Begin increasing your intensity in week two by changing your walk-to-run ratio. You can run for a longer time, shorten the walking intervals, or both. For example, begin the second week by running for 90 seconds and then walking for 90 seconds. If in doubt about your optimal intensity level, try speaking out loud. If can't utter more than a few words, increase your walking intervals and lower your running time. To this end, it's helpful to run with a partner, as you can converse to help test your intensity level and also help motivate each other throughout the program. By the end of the second week you ideally should be running at least twice as long as you walk and training for 25 to 30 minutes per session.

Continue Moving Forward

Assess your progress after two weeks. If you've passed the talking tests throughout week two and haven't suffered any injuries, increase your running-to-walking ratio at least every other workout for the remainder of your five-week program. Try to run at least six minutes for every minute you walk by the end of the third week. Improve the ratio to 10-to-1 at the end of the fourth week and 15-to-1 by the conclusion of week five. If you can run for 15 consecutive minutes, for example, you'll typically travel more than 1 mile.

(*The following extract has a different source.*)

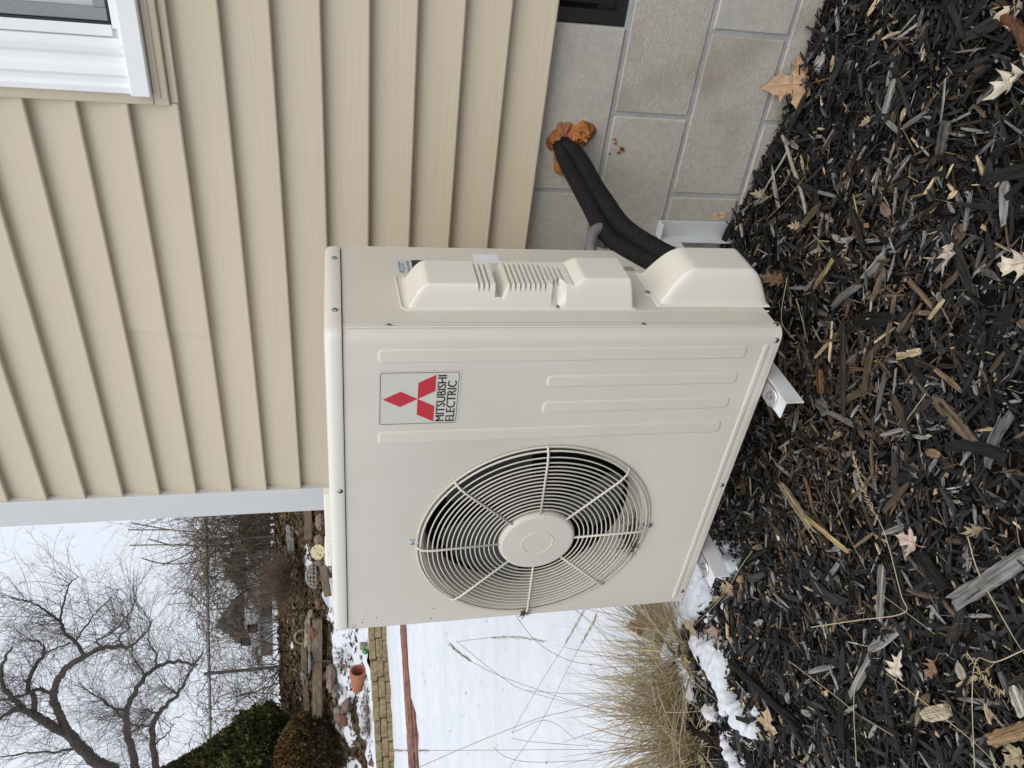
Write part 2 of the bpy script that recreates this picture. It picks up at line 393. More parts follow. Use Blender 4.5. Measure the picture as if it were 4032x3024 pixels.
# ------------------------------------------------------------------ the outdoor unit
unit = thing('outdoor_heat_pump', (0, .165, 0), 'cream outdoor heat pump with a round fan grille, held on white wall brackets', 'heat pump')
CX, CZ, HR = -.126, .431, .2635               # grille centre and opening
def front_panel():
    m = MB(); r = .022; x0, x1, z0, z1 = -.420, .420, 0.0, .8472
    # flat part with a round hole: rings between the opening and the rectangle
    ang = [2 * math.pi * i / 96 for i in range(96)]
    xa, xb = x0 + .008, x1 - r
    def rect(q):
        dx, dz = math.cos(q), math.sin(q)
        k = min([((xb if dx > 0 else xa) - CX) / dx if abs(dx) > 1e-9 else 1e9, ((z1 if dz > 0 else z0) - CZ) / dz if abs(dz) > 1e-9 else 1e9])
        return CX + dx * k, CZ + dz * k
    corner = [math.atan2(zz - CZ, xx - CX) % (2 * math.pi) for xx in (xa, xb) for zz in (z0, z1)]
    for c in corner:
        i = min(range(96), key=lambda i: abs(ang[i] - c)); ang[i] = c
    rings = []
    lip = [(-.012, .010), (-.004, .004), (.0, .0012), (.005, 0.0)]     # rolled edge of the opening
    for dr, y in lip: rings.append([(CX + (HR + dr) * math.cos(q), y, CZ + (HR + dr) * math.sin(q)) for q in ang])
    rings.append([(rect(q)[0], 0.0, rect(q)[1]) for q in ang])
    n = 96; vs = [p for R in rings for p in R]
    m.add(vs, [(a * n + k, (a + 1) * n + k, (a + 1) * n + (k + 1) % n, a * n + (k + 1) % n) for a in range(len(rings) - 1) for k in range(n)])
    # rounded right corner running onto the side, tight left corner
    pr = [(x1 - r + r * math.sin(e), r - r * math.cos(e)) for e in [math.pi / 2 * i / 8 for i in range(9)]] + [(x1, .030), (x1 - .002, .0305)]
    m.add([(x, y, z0) for x, y in pr] + [(x, y, z1) for x, y in pr], [(k, k + 1, len(pr) + k + 1, len(pr) + k) for k in range(len(pr) - 1)])
    rl = .008
    pl = [(x0 + rl - rl * math.sin(e), rl - rl * math.cos(e)) for e in [math.pi / 2 * i / 4 for i in range(5)]] + [(x0, .02)]
    m.add([(x, y, z0) for x, y in pl] + [(x, y, z1) for x, y in pl], [(len(pl) + k, len(pl) + k + 1, k + 1, k) for k in range(len(pl) - 1)])
    # return flange along the bottom, curling under
    m.add([(xa, 0, 0), (xb, 0, 0), (xa, .004, -.0045), (xb, .004, -.0045), (xa, .02, -.006), (xb, .02, -.006)], [(0, 2, 3, 1), (2, 4, 5, 3)])
    return m.build('front_panel', 'paint', unit, 30)
fp = front_panel()
def rrect(x0, x1, z0, z1, r, n=6):
    P = []
    for cx, cz, a in ((x1 - r, z1 - r, 0), (x0 + r, z1 - r, 90), (x0 + r, z0 + r, 180), (x1 - r, z0 + r, 270)):
        for i in range(n + 1):
            e = math.radians(a + 90 * i / n); P.append((cx + r * math.cos(e), cz + r * math.sin(e)))
    return P
def emboss(x0, x1, z0, z1, r, h=.0017, name='pressed_rib'):
    m = MB(); rings = [(0, .0003), (.0022, -h * .45), (.0045, -h)]
    n = None; vs = []
    for d, y in rings:
        P = rrect(x0 + d, x1 - d, z0 + d, z1 - d, max(r - d, .0008)); n = len(P); vs += [(a, y, b) for a, b in P]
    fs = [(i * n + (k + 1) % n, i * n + k, (i + 1) * n + k, (i + 1) * n + (k + 1) % n) for i in range(2) for k in range(n)]
    fs.append(tuple(2 * n + k for k in range(n))[::-1])
    m.add(vs, fs); return m.build(name, 'paint', fp, 12)
emboss(.353, .385, .065, .788, .010); emboss(.291, .321, .065, .467, .010); emboss(.227, .258, .065, .467, .010); emboss(.161, .194, .065, .786, .010)
emboss(-.400, .389, .0185, .0335, .007); emboss(.012, .384, .0085, .0125, .0019, .0018); emboss(-.362, -.010, .0085, .0125, .0019, .0018)
def screw(c, axis, parent=unit, r=.0048):
    m = MB(); s = -1 if axis == 1 else 1
    m.lathe([(r * 1.25, 0), (r * 1.25, s * .0006), (r, s * .0010), (r * .86, s * .0020), (r * .5, s * .0028), (0.0001, s * .0031)], c, axis, 14)
    h = s * .0029
    o = m.build('screw', 'screw', parent, 50)
    q = MB()
    for a, b in ((r * .6, r * .11), (r * .11, r * .6)):
        if axis == 1: q.box(c[0] - a, c[0] + a, c[1] + h - .0003, c[1] + h + .0012, c[2] - b, c[2] + b)
        else: q.box(c[0] + h - .0012, c[0] + h + .0003, c[1] - a, c[1] + a, c[2] - b, c[2] + b)
    q.build('cross_slot', 'ink', o)
for x, z in ((.396, .0095), (.001, .0100), (-.374, .0095)): screw((x, 0, z), 1)
# side of the front panel: long pressed channel with its screws
q = MB(); q.tube([(.4195, .0165, .842), (.4205, .0165, .836), (.4205, .0165, .012)], .0022, 6); q.tube([(.4195, .0258, .842), (.4205, .0258, .836), (.4205, .0258, .012)], .0016, 6)
q.build('pressed_channel', 'paint', fp, 60)
for z in (.767, .287, .008): screw((.4205, .0212, z), 0)
# service side, back and far side
q = MB(); q.cbox(.404, .4195, .0335, .329, .004, .8472, .0012)
sp = q.build('side_panel', 'paint', unit)
q = MB(); q.box(-.4195, -.4185, .021, .329, 0, .8455); q.build('far_side_panel', 'paint', unit)
q = MB(); q.box(-.418, .40, .3275, .329, 0, .8455); q.build('back_panel', 'paint', unit)
q = MB(); q.box(-.4175, .403, .0235, .327, -.006, .001); q.build('base_pan', 'paint', unit)
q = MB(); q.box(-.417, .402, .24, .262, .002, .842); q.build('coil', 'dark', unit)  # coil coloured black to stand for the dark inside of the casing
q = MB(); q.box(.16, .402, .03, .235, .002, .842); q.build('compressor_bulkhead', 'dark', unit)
def lid():
    m = MB(); lv = [(.0035, .8490), (.0048, .8515), (.0040, .8665), (.0015, .8745), (-.006, .8790), (-.020, .8800)]
    vs = []; n = 0
    for d, z in lv:
        P = rrect(-.420 - d, .420 + d, 0.0 - d, .330 + d, max(.018 + d, .004), 5); n = len(P); vs += [(a, b, z) for a, b in P]
    fs = [(i * n + k, i * n + (k + 1) % n, (i + 1) * n + (k + 1) % n, (i + 1) * n + k) for i in range(len(lv) - 1) for k in range(n)]
    fs += [tuple(range(n))[::-1], tuple((len(lv) - 1) * n + k for k in range(n))]
    m.add(vs, fs); return m.build('lid', 'lid', unit, 50)
ld = lid()
q = MB(); q.box(-.414, .414, .004, .326, .8473, .8492); q.build('lid_gap_shade', 'dark', unit)  # black slab painted in for the shadowed gap under the lid
for y in (.264, .067): screw((.4248, y, .8600), 0)
screw((.044, -.0048, .8585), 1);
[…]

Try to run four times per week for the final three weeks of your program for at least 30 minutes per session.

Reaching Your Goal

If you reach your goal before the end of five weeks, keeping pushing forward and see how far you can go -- while still proceeding at your own pace. If you don't reach your goal within five weeks, keep your goal but set a new time frame, based on your rate of progress. Above all, don't be discouraged. Remember that your goal is just a short-term target, but becoming a runner is an achievement you can enjoy for many healthy years to come.